5.2. Before the ld CITA, the assessee submitted that the reimbursement received on account of equipment Lost in Hole is in the nature of capital receipt and therefore not to be included as part of gross receipts for the purpose of section 44BB of the Act. The assessee submitted before the ld CITA that as the name signifies, Lost in Hole means destruction and loss of capital asets like drilling equipment which are provided by the assessee to oil exploration and production companies and therefore, the amount received on account of loss of equipment does not form part of income in the hands of the assessee , rather it is a mere reimbursement of the cost of equipment destroyed in the process of oil extraction. We find that the ld CITA duly appreciated the contentions of the assessee and by placing reliance on the decision of Hon’ble Uttarakhand High Court in the case of CIT vs Schlumberger Asia Services Ltd reported in 317 ITR 156 and the decision of Hon’ble Apex Court in the case of Sedco Forex International Inc. vs CIT reported in 399 ITR 1 (SC) decided the issue in favour of the assessee. Before us, the ld AR placed on record the said decision of the Hon’ble Apex Court in 399 ITR 1 (SC) supra wherein it was held as under:-

51) In this batch of appeals, Civil Appeal No. 3695 of 2012 is the solitary appeal which is preferred by the Director of Income Tax, New Delhi (Revenue) against the judgment of the High Court of Uttarakhand. The computation of income of the assessee was done under Section 44BB of the Act. However, the amount which was sought to be taxed was reimbursement of cost of tools lost in hole by ONGC. It is, thus, clear that this was not the amount which was covered by sub-section (2) of Section  44BB of the Act as ONGC had lost certain tools belonging to the assessee, and had compensated for the said loss by paying the amount in question. On these facts, conclusion of the High Court is correct. Even otherwise, the tax effect is Rs.15,12,344/-. Therefore, Civil Appeal No. 3695 of 2012 filed by the Revenue is dismissed.

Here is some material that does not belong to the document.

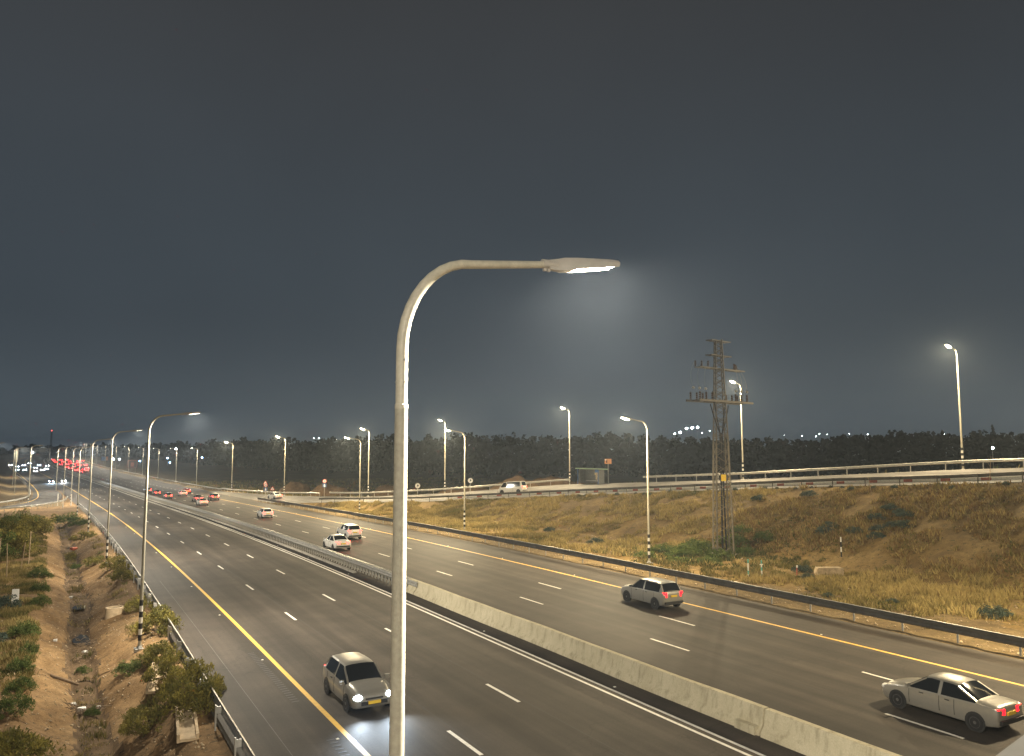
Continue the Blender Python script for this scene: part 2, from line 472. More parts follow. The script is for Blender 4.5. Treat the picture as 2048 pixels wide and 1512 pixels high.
# ------------------------------------------------------------------ mesh helpers
class MB:
    def __init__(self):
        self.v = []; self.f = []
    def add(self, verts, faces):
        o = len(self.v)
        self.v.extend([tuple(p) for p in verts])
        self.f.extend([tuple(i + o for i in f) for f in faces])
        return self
    def box(self, c, size, rot=None, taper=1.0):
        sx, sy, sz = (x / 2 for x in size)
        ps = [Vector((a * sx * (taper if k > 0 else 1), b * sy * (taper if k > 0 else 1), k * sz)) for k in (-1, 1) for b in (-1, 1) for a in (-1, 1)]
        if rot is not None:
            ps = [rot @ p for p in ps]
        c = Vector(c)
        return self.add([p + c for p in ps], [(0, 2, 3, 1), (4, 5, 7, 6), (0, 1, 5, 4), (2, 6, 7, 3), (0, 4, 6, 2), (1, 3, 7, 5)])
    def bar(self, a, b, w, d=None):
        a = Vector(a); b = Vector(b)
        t = b - a; L = t.length
        if L < 1e-6: return self
        q = t.to_track_quat('Z', 'Y').to_matrix()
        return self.box((a + b) / 2, (w, d or w, L), q)
    def tube(self, pts, radii, n=10, cap=True):
        pts = [Vector(p) for p in pts]
        if isinstance(radii, (int, float)): radii = [radii] * len(pts)
        rings = []
        up = None
        for i, p in enumerate(pts):
            t = (pts[min(i + 1, len(pts) - 1)] - pts[max(i - 1, 0)]).normalized()
            if up is None:
                up = Vector((0, 0, 1)) if abs(t.z) < 0.9 else Vector((1, 0, 0))
            x = t.cross(up).normalized(); y = x.cross(t).normalized(); up = y
            rings.append([p + (x * math.cos(2 * math.pi * k / n) + y * math.sin(2 * math.pi * k / n)) * radii[i] for k in range(n)])
        vv = [p for r in rings for p in r]
        ff = []
        for i in range(len(pts) - 1):
            for k in range(n):
                ff.append((i * n + k, (i + 1) * n + k, (i + 1) * n + (k + 1) % n, i * n + (k + 1) % n))
        if cap:
            ff.append(tuple(range(n)))
            ff.append(tuple(reversed(range((len(pts) - 1) * n, len(pts) * n))))
        return self.add(vv, ff)
    def lathe(self, c, prof, n=12, axis='Z'):
        c = Vector(c)
        vv = []
        for r, z in prof:
            for k in range(n):
                a = 2 * math.pi * k / n
                p = (r * math.cos(a), r * math.sin(a), z)
                if axis == 'X': p = (p[2], p[0], p[1])
                if axis == 'Y': p = (p[0], p[2], p[1])
                vv.append(c + Vector(p))
        ff = []
        m = len(prof)
        for i in range(m - 1):
            for k in range(n):
                ff.append((i * n + k, i * n + (k + 1) % n, (i + 1) * n + (k + 1) % n, (i + 1) * n + k))
        ff.append(tuple(range(n)))
        ff.append(tuple(range((m - 1) * n, m * n)))
        return self.add(vv, ff)
    def prism(self, poly, y0, y1):
        """poly of (x, z) extruded along y"""
        n = len(poly)
        vv = [(x, y0, z) for x, z in poly] + [(x, y1, z) for x, z in poly]
        ff = [tuple(range(n)), tuple(reversed(range(n, 2 * n)))]
        for i in range(n):
            ff.append((i, i + n, (i + 1) % n + n, (i + 1) % n))
        return self.add(vv, ff)
    def mesh(self, name, mat=None, smooth=None):
        me = bpy.data.meshes.new(name)
        me.from_pydata(self.v, [], self.f)
        bm = bmesh.new(); bm.from_mesh(me)
        bmesh.ops.recalc_face_normals(bm, faces=bm.faces)
        bm.to_mesh(me); bm.free()
        if mat is not None: me.materials.append(mat)
        if smooth:
            me.polygons.foreach_set("use_smooth", [True] * len(me.polygons))
            me.set_sharp_from_angle(angle=R(smooth))
        me.update()
        return me
    def build(self, name, mat, parent=None, smooth=None):
        return link(name, self.mesh(name, mat, smooth), parent)

def link(name, data, parent=None, loc=None, rot=None, scale=None):
    o = bpy.data.objects.new(name, data)
    COL.objects.link(o)
    if parent is not None: o.parent = parent
    if loc is not None: o.location = loc
    if rot is not None: o.rotation_euler = rot
    if scale is not None: o.scale = scale
    return o

def tag(o, label=None, cat=None, group=None, kind=None):
    if label: o["label"] = label
    if cat: o["category"] = cat
    if group: o["group"] = group
    if kind: o["kind"] = kind
    return o

def thing(name, label, cat, loc=(0, 0, 0), rz=0.0, group=None):
    o = link(name, None, None, loc, (0, 0, rz))
    o.empty_display_size = 0.3
    return tag(o, label, cat, group)

CH = {}
def copy_tree(root, parent=None):
    c = root.copy()
    COL.objects.link(c)
    c.parent = parent
    for ch in [o for o in root.children]:
        copy_tree(ch, c)
    return c

def np_mesh(name, V, Fq, mat, tone=None, smooth=False):
    me = bpy.data.meshes.new(name)
    V = np.asarray(V, np.float32); Fq = np.asarray(Fq, np.int32)
    k = Fq.shape[1]
    me.vertices.add(len(V)); me.vertices.foreach_set("co", V.ravel())
    me.loops.add(Fq.size); me.loops.foreach_set("vertex_index", Fq.ravel())
    me.polygons.add(len(Fq))
    me.polygons.foreach_set("loop_start", np.arange(0, Fq.size, k, dtype=np.int32))
    me.polygons.foreach_set("loop_total", np.full(len(Fq), k, np.int32))
    if smooth:
        me.polygons.foreach_set("use_smooth", np.ones(len(Fq), bool))
    if tone is not None:
        at = me.attributes.new("tone", 'FLOAT', 'POINT')
        at.data.foreach_set("value", np.asarray(tone, np.float32))
    if mat is not None: me.materials.append(mat)
    me.update(calc_edges=True)
    return me

# ================================================================== THE SETTING
def frange(*segs):
    out = []
    for a, b, st in segs:
        out.extend(np.arange(a, b, st))
    out.append(segs[-1][1])
    return np.array(out)

gs = frange((-60, 16, 4), (16, 80, 0.30), (80, 175, 0.9), (175, 420, 4), (420, 1000, 14), (1000, 1800, 80))
gu = np.concatenate([-frange((14, 60, 3), (60, 300, 20), (300, 1500, 120))[::-1], frange((-13.5, -2.4, 0.5), (-2.4, 5.2, 0.14), (5.2, 41, 2.2), (41, 76, 0.75), (76, 130, 2), (130, 400, 15), (400, 2500, 120))])
UU, SS = np.meshgrid(gu, gs)
ZZ = ground_z(UU, SS)
XX = UU - cs(SS)
nu, ns = len(gu), len(gs)
idx = np.arange(nu * ns).reshape(ns, nu)
Fq = np.stack([idx[:-1, :-1].ravel(), idx[:-1, 1:].ravel(), idx[1:, 1:].ravel(), idx[1:, :-1].ravel()], 1)
gme = np_mesh("ground", np.stack([XX.ravel(), SS.ravel(), ZZ.ravel()], 1), Fq, None, None, True)
for k in ('soil', 'ditch', 'slope', 'sand', 'field'):
    gme.materials.append(M[k])
fu = (UU[:-1, :-1] + UU[1:, 1:]) / 2
fs = (SS[:-1, :-1] + SS[1:, 1:]) / 2
jit = vnoise(fu, fs, 0.5, 21) * 0.5 + vnoise(fu, fs, 1.7, 22) * 0.35
mi = np.zeros(fu.shape, np.int32)
mi[(np.abs(fu - 1.45 - 0.25 * vnoise(0 * fs, fs, 0.16, 7)) < 0.70 + 0.45 * jit) & (fs < 158)] = 1
mi[(fu > 42.8 + 2.2 * jit + 0.8)] = 2
mi[(fu > 38) & (fu < 43.4 + 1.5 * jit + np.clip(52 - fs, 0, 20) * 0.22)] = 3
mi[(fu > Ff(fs) + 2.0)] = 4
mi[(fu < -30) | (fs > 420) & (fu < 0)] = 4
mi[(fs > 190) & (fu < 3) & (fu > -26) & (fs < 420)] = 3
gme.polygons.foreach_set("material_index", mi.ravel())
gme.update()
ground = tag(link("ground", gme), kind="structure")

def strip(name, ua, ub, s_list, dz, mat, parent=None, zf=None):
    """flat ribbon between two offsets; ua/ub numbers or functions of s"""
    fa = ua if callable(ua) else (lambda s: ua)
    fb = ub if callable(ub) else (lambda s: ub)
    V = []; F_ = []
    for s in s_list:
        for f_ in (fa, fb):
            p = W(f_(s), s, dz)
            V.append(p)
    for i in range(len(s_list) - 1):
        F_.append((2 * i, 2 * i + 1, 2 * i + 3, 2 * i + 2))
    mb = MB().add(V, F_)
    return mb.build(name, M[mat], parent)

SROAD = list(frange((-40, 200, 2.5), (200, 1100, 8)))
edge_r = lambda s: float(np.interp(s, [-80, 165, 185, 240, 1800], [40.55, 40.55, 41.2, 45.0, 45.0]))
road = MB()
V = []; F_ = []
UR = [5.35, 9.15, 12.45, 16.3, 21.0, 23.3, 27.8, 32.05, 36.2]
for s in SROAD:
    for u in UR + [edge_r(s)]:
        V.append(W(u, s, 0.0))
k = len(UR) + 1
for i in range(len(SROAD) - 1):
    for j in range(k - 1):
        F_.append((i * k + j, i * k + j + 1, (i + 1) * k + j + 1, (i + 1) * k + j))
highway = tag(MB().add(V, F_).build("highway", M['asphalt']), kind="structure")

_ua = highway.data.attributes.new("u0", 'FLOAT', 'POINT')
_ua.data.foreach_set("value", np.array([u for s in SROAD for u in UR + [edge_r(s)]], np.float32))

LINE = 0.006
lw = 0.075
strip("edge_line", 9.15 - 0.10, 9.15 + 0.10, SROAD, LINE, 'yellow_paint', highway)
strip("edge_line", 36.2 - 0.10, 36.2 + 0.10, [s for s in SROAD if s < 205], LINE, 'yellow_paint', highway)
strip("edge_line", lambda s: edge_r(s) - 1.6, lambda s: edge_r(s) - 1.4, [s for s in SROAD if s > 215], LINE, 'yellow_paint', highway)
strip("edge_line", 20.03, 20.18, SROAD, LINE, 'white_paint', highway)
strip("edge_line", 20.42, 20.57, SROAD, LINE, 'white_paint', highway)
strip("edge_line", 24.1, 24.25, SROAD, LINE, 'white_paint', highway)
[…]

5.3. Respectfully following the said decision, we do not find any infirmity in the order of the ld CITA granting relief to the assessee . Accordingly, the Ground No. 2 raised by the revenue in ITA No. 1321/Mum/2019 is dismissed.

6. The other grounds raised by the revenue for all the appeals are general in nature and does not require any specific adjudication.

7. In the result, all the appeals of the revenue are dismissed.